Я указывал ему на некоторую бесполезность протестов против землетрясения, убеждал, что протесты никак не могут повлиять на судороги земной коры, - все это только сердило его.
Мы беседовали в Петербурге, осенью, в пустой, скучной комнате пятого этажа. Город был облечен густым туманом, в серой массе тумана недвижимо висели радужные, призрачные шары фонарей, напоминая огромные мыльные пузыри. Сквозь жидкую вату тумана к нам поднимались со дна улицы нелепые звуки, - особенно надоедливо чмокали по торцам мостовой копыта лошадей.
Там, внизу, со звоном промчалась пожарная команда. Леонид подошел ко мне, свалился на диван и предложил:
- Едем смотреть пожар?
- В Петербурге пожары не интересны.
Он согласился:
- Верно. А вот в провинции, где-нибудь в Орле, когда горят деревянные улицы и мечутся, как моль, мещане, - хорошо! И голуби над тучей дыма видел ты?
Обняв меня за плечи, он сказал, усмехаясь:
- Ты - все видел, черт тебя возьми! И - "каменную пустоту" - это очень хорошо - каменная тьма и пустота!
И - бодая меня головою в бок:
- Иногда я тебя за это ненавижу.
Я сказал, что чувствую это.
- Да, - подтвердил он, укладывая голову на колени мне. - Знаешь почему? Хочется, чтоб ты болел моей болью, - тогда мы были бы ближе друг другу, - ты ведь знаешь, как я одинок!
Да, он был очень одинок, но порою мне казалось, что он ревниво оберегает одиночество свое, оно дорого ему, как источник его фантастических вдохновений и плодотворная почва оригинальности его.
- Ты - врешь, что тебя удовлетворяет научная мысль, - говорил он, глядя в потолок угрюмо-темным взглядом испуганных глаз. - Наука, брат, тоже мистика фактов: никто ничего не знает - вот истина. А вопросы - как я думаю и зачем я думаю, источник главнейшей муки людей, - это самая страшная истина! Едем куда-нибудь, пожалуйста...
Когда он касался вопроса о механизме мышления - это всего более волновало его. И - пугало.
Оделись, спустились в туман и часа два плавали в нем по Невскому, как сомы по дну илистой реки. Потом сидели в какойто кофейне, к нам неотвязно пристали три девушки, одна из них, стройная эстонка, назвала себя Эльфридой. Лицо у нее было каменное, она смотрела на Андреева большими серыми, без блеска, глазами с жуткой серьезностью и кофейной чашкой пила какой-то зеленый, ядовитый ликер. От него исходил запах жженой кожи.

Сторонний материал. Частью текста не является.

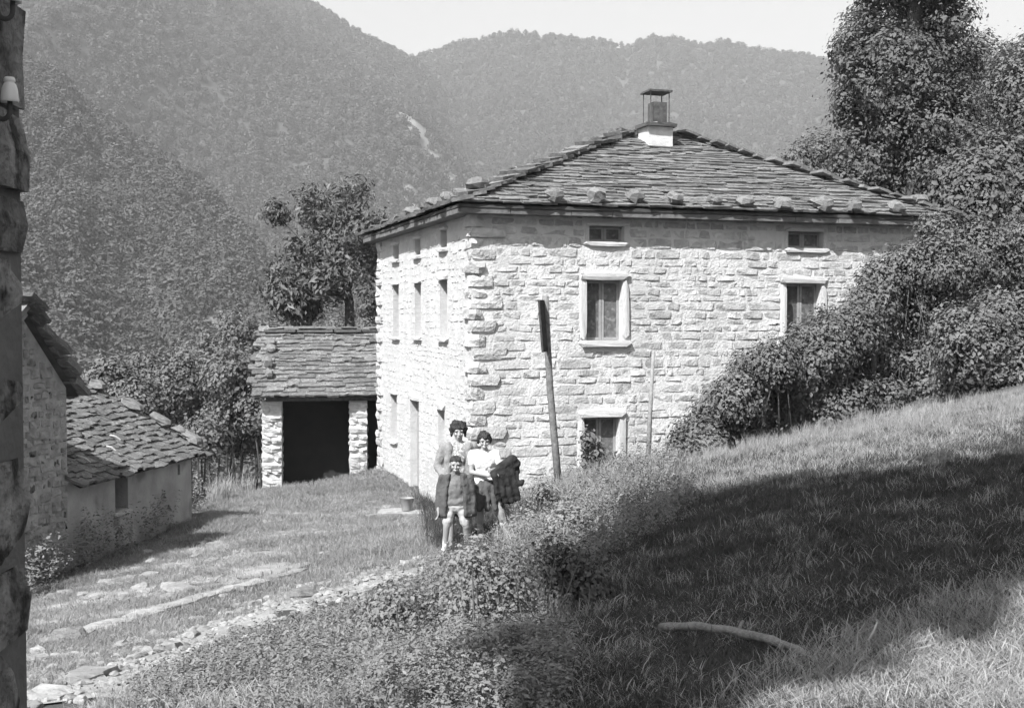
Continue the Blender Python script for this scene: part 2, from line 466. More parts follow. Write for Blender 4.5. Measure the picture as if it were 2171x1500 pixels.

Леонид пил коньяк, быстро захмелел, стал буйно остроумен, смешил девиц неожиданно забавными и замысловатыми шутками и, наконец, решил ехать на квартиру к девицам - они очень настаивали на этом. Отпускать Леонида одного было невозможно, - когда он начинал пить, в нем просыпалось нечто жуткое, мстительная потребность разрушения, какая-то ненависть "плененного зверя".